Saturday, February 8, 2014

Crystalline Structure and Lush Romanticism

Tanowitz's Heaven on One's Head. Photo: Yi-Chun Wu
This week brought three engaging dance premieres. Two were by Pam Tanowitz in her debut at the Joyce; the other by Liam Scarlett for NYCB. Passagen, by Tanowitz, is a short work for Maggie Cloud and Melissa Toogood that references numerous female duets that have popped up throughout Tanowitz's long-form oeuvre. The title is taken from the musical composition by John Zorn, played by violinist Pauline Kim Harris, who triangulates between three onstage music stands, and off of whom the dancers play. The duo often performs in tandem, underscoring not only their precision and awareness, but a double articulation of the fascinating shapes. Their elegant slate and brocade tunics are designed by Reid Bartelme. 

Tanowitz fully inhabits every venue her company performs at, often transforming it, and this held true for the Joyce. Heaven on One's Head was danced by nine, clad in red velvet shorts and tops (by Bartelme) that match the Joyce's proscenium curtain, which at first was raised halfway. The upstage brick wall of the Joyce's stage was exposed, its ruggedness and rectangular floating niche lit boldly by Davison Scandrett, who flooded the stage with sun-strong light and splashes of red. The four members of the FLUX Quartet sit in the pit playing Colin Noncarrow's score, from strident to pensive.
Melissa Toogood and Maggie Cloud in Tanowitz's Passagen. Photo: Yi-Chun Wu

Tanowitz's dancers have performed in pointe shoes in the past; here, they are barefoot, the better to firmly feel the floor and press against it. (Two members of her company—Toogood and Dylan Crossman—are Cunningham alum, and if you saw Merce's company, you've seen the world's strongest human feet, like tree roots). Ballet is the basic language, but it's accented with the angular modernism of Cunningham, as well as quirks that are often the result of recombinants, like a game of Exquisite Corpse, but with dance—a contracted torso above diamond-shaped legs, an oddly canted head, arms in low fifth behind the body rather than in front. 

We see bird-like imagery in the upright carriages, darting movements, and still poses with forced-arch feet or extended limbs. Every position is crisp and intentional, and the overall exactitude amplifies the larger, space-eating phrases to feel that much more dramatic. Tanowitz plays with the curtain legs, placing dancers half exposed, or looping onstage briefly. Late in the work, Toogood dances on a small thrust built downstage of the curtain, which lowers to show only the other dancers' busy feet. She looks toward the curtain with some wistfulness, and rejoins for the finale.
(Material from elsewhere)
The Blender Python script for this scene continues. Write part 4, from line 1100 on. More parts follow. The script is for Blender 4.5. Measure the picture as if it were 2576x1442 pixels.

Sara Mearns and Adrian Danchig-Waring in Scarlett's Acheron. Photo: Paul Kolnik
British choreographer Liam Scarlett's Acheron, a commission for New York City Ballet, premiered at the Koch Theater. In contrast to Tanowitz's formal, crystalline movement patterns, Acheron is more about being submerged in the impressionistic reverie of romance. An aggressive Poulenc organ line, played by Michael Hey, charges the opening atmosphere with drama and urgency; it cedes to symphonic sections, and ebbs to a softer, lustrous tone. At the start, the large group of dancers walks backward toward us; the corps is variously deployed to evoke waves sweeping across the stage, depositing one or two dancers to perform Scarlett's physical regimen of ballet. 

The women wear calf length dresses with purple bodices; the men, purple ombre cutoff tights (designed by Scarlett). Their torsos' musculature is emphasized in the many lifts that become an essential tool throughout the dance, and also underscores the high tone of romance, the equation of strength and vulnerability, of being swept off one's feet. Mark Stanley's dark lighting scheme abets the sense of mystery and impressionism. Antonio Carmena plays the lone man, free to leap and hurtle speedily across the stage, while three main pairs focus inward. There's a pliancy and airiness to Robert Fairchild and Tiler Peck's lifts, and she wends around him like a sleek cat. Megan Fairchild and Gonzalo Garcia dance a section with great propulsion and forceful partnering, and Andrew Veyette curves his body protectively around Sara Adams. While Scarlett doesn't set forth any radical new structure, there is a lush fervor and muscularity to his romantic vision.